** INPUT RECORDS **
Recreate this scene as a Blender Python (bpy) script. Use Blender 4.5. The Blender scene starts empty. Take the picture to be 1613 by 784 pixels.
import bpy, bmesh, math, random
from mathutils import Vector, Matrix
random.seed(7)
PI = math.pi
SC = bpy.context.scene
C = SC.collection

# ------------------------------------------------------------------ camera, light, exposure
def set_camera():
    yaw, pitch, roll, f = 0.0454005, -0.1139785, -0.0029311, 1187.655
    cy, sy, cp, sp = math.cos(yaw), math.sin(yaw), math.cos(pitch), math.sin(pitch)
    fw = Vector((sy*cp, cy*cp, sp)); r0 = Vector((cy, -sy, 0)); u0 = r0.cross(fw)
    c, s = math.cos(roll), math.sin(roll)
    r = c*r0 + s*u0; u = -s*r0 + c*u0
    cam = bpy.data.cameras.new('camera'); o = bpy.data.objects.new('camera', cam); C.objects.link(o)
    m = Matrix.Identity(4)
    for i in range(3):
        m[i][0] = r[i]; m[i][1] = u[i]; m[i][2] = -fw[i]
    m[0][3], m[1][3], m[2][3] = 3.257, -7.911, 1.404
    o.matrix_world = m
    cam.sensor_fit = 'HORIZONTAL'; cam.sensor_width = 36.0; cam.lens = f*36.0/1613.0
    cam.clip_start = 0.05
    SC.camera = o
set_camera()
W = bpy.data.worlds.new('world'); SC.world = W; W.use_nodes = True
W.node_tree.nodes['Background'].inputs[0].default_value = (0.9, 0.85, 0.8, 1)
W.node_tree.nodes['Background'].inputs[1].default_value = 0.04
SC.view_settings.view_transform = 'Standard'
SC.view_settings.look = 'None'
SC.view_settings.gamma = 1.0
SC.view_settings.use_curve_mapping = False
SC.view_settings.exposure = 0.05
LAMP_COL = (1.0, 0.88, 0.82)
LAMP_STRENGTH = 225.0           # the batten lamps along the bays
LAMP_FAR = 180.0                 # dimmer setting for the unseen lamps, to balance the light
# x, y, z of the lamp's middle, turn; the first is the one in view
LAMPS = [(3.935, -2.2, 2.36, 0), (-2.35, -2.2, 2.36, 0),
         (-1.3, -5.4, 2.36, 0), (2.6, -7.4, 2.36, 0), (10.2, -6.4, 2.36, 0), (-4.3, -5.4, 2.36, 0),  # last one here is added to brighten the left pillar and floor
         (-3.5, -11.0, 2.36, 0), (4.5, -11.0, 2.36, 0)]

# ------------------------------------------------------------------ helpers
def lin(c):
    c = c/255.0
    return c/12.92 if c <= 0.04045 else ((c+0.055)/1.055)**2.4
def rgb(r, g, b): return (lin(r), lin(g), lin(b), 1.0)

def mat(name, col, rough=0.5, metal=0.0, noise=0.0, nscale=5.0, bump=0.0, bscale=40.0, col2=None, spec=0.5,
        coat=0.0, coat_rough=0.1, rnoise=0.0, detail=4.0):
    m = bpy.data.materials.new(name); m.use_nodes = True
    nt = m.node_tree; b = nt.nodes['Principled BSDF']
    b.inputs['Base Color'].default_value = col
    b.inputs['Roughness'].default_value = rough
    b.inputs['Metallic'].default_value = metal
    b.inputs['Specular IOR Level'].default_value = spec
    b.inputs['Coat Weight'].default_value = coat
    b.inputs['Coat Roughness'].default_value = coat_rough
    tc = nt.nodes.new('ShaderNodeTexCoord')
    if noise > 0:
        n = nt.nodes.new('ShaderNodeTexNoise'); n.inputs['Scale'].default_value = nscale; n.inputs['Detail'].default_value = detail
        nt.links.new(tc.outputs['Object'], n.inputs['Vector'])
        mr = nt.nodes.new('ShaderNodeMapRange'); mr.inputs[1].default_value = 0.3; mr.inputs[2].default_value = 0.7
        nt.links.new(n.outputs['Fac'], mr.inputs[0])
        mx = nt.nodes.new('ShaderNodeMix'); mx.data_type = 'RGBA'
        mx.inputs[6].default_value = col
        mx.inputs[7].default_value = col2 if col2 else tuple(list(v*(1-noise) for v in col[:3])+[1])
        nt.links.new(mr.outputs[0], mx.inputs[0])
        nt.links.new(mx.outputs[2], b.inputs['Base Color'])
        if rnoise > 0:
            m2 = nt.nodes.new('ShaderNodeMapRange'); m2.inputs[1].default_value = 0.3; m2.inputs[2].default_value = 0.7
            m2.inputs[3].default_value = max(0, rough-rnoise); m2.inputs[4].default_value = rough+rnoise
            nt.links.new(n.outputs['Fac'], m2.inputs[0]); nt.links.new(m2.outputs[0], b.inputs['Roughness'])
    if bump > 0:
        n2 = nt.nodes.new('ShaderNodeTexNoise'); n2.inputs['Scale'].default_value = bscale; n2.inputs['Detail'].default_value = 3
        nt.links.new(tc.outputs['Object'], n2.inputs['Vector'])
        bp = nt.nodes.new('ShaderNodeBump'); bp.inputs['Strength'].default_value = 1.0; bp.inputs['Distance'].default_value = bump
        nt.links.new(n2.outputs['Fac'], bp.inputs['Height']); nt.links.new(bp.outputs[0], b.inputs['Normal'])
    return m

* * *

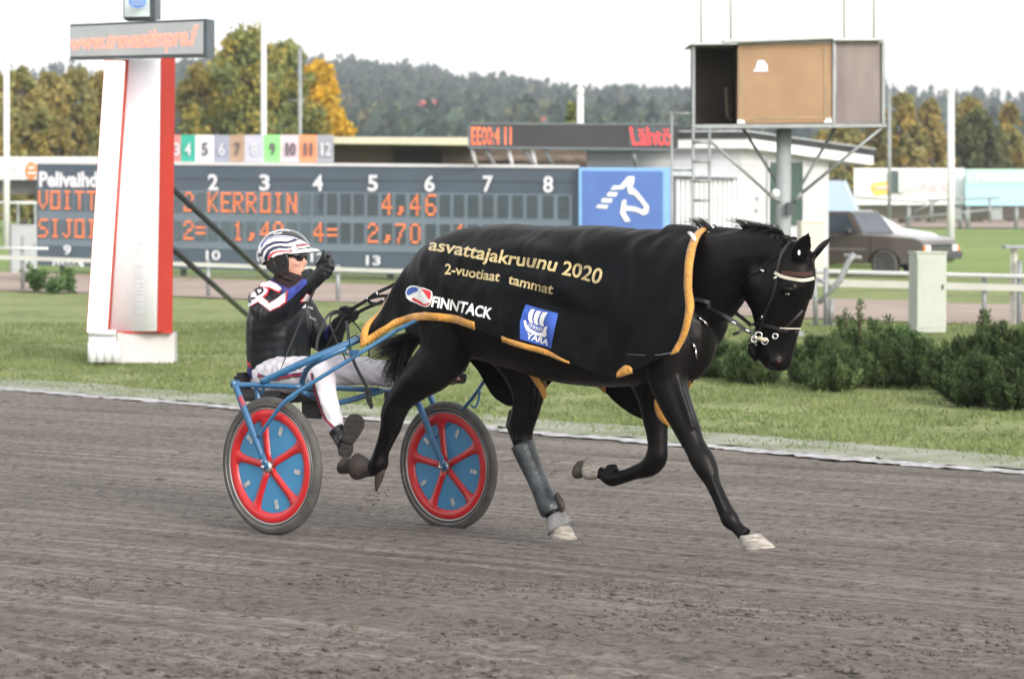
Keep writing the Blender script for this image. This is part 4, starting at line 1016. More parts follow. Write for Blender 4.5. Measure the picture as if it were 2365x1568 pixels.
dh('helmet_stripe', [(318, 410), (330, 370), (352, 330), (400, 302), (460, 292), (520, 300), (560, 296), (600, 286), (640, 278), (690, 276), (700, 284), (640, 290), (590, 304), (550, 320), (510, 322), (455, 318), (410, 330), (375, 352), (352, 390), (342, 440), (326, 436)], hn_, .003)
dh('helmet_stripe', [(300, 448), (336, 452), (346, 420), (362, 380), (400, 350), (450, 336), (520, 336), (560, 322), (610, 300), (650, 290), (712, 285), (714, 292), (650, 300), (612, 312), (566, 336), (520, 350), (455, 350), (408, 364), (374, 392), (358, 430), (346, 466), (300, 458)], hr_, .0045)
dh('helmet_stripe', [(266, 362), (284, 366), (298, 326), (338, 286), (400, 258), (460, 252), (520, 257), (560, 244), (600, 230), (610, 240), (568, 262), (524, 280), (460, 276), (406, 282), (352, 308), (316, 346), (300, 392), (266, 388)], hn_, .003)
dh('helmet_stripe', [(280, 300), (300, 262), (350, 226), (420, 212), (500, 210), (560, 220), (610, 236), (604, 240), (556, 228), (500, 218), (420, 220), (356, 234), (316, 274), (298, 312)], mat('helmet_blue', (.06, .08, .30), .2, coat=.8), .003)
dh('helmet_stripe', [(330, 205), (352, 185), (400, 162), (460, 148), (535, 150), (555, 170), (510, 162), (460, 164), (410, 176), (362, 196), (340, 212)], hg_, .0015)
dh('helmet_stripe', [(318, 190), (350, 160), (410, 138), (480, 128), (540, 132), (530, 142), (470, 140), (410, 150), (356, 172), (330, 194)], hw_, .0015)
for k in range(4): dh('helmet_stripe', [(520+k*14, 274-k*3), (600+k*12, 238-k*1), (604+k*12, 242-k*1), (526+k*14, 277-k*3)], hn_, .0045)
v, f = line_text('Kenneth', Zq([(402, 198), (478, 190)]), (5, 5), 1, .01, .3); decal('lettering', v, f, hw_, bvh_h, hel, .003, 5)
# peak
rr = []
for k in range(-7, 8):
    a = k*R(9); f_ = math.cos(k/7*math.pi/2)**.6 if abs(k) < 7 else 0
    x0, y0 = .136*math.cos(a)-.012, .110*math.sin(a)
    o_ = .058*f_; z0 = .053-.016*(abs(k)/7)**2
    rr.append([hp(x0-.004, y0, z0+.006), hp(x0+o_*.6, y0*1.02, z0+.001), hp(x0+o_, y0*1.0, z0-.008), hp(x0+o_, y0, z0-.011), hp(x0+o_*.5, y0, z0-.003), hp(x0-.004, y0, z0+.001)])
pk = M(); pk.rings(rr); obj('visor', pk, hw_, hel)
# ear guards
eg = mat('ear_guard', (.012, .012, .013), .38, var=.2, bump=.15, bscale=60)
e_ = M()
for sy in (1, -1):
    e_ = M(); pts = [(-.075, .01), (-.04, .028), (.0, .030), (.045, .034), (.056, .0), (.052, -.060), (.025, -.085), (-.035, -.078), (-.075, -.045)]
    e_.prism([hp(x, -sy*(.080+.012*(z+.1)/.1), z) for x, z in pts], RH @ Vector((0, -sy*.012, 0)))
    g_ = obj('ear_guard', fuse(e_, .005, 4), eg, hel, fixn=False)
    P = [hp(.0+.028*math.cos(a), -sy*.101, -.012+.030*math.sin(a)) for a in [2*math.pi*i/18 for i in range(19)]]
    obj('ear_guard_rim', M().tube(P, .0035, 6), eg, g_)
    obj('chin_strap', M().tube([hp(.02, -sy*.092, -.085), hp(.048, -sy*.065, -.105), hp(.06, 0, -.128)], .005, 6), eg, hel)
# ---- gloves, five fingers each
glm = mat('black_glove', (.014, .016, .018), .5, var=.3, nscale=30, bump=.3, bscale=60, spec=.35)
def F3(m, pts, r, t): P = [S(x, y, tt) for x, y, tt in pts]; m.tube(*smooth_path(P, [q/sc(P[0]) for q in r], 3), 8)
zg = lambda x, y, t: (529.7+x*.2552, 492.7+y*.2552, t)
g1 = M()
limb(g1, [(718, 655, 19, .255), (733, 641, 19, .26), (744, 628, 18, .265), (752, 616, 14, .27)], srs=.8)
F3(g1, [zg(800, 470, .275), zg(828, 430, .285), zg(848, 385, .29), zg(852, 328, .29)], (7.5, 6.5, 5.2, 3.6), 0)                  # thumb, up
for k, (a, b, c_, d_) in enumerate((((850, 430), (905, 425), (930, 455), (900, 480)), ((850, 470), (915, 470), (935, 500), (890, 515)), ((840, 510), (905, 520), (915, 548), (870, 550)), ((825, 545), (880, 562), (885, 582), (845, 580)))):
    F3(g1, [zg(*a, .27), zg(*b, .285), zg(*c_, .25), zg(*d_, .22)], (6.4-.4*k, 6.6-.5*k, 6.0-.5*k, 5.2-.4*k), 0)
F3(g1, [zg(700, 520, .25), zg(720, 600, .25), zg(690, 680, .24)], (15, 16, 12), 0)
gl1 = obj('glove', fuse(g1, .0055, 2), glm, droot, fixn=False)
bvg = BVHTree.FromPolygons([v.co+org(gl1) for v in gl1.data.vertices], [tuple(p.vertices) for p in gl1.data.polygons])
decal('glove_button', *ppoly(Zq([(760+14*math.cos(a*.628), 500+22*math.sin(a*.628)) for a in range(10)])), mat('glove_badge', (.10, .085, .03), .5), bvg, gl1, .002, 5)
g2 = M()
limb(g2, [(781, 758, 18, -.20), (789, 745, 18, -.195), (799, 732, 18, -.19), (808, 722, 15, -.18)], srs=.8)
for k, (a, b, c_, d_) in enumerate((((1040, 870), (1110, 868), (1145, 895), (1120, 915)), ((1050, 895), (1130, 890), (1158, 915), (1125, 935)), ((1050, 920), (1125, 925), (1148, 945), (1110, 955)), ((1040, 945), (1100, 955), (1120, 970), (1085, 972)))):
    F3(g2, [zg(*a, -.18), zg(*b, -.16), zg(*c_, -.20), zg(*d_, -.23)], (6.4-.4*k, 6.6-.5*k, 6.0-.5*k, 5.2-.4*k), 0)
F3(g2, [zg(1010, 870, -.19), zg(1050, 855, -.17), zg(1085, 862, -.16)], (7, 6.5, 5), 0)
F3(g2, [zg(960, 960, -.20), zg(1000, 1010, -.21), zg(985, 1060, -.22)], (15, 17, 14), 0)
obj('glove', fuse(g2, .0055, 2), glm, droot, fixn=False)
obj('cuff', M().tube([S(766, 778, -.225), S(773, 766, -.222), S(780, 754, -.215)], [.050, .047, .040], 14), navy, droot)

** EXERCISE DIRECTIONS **
Output exactly one stretch of the listing: from the line containing "Recreate this scene" through the line containing "C = SC.collection", both end lines included.

** SOLUTION FOR THIS PROBLEM **
Recreate this scene as a Blender Python (bpy) script. Use Blender 4.5. The Blender scene starts empty. Take the picture to be 1613 by 784 pixels.
import bpy, bmesh, math, random
from mathutils import Vector, Matrix
random.seed(7)
PI = math.pi
SC = bpy.context.scene
C = SC.collection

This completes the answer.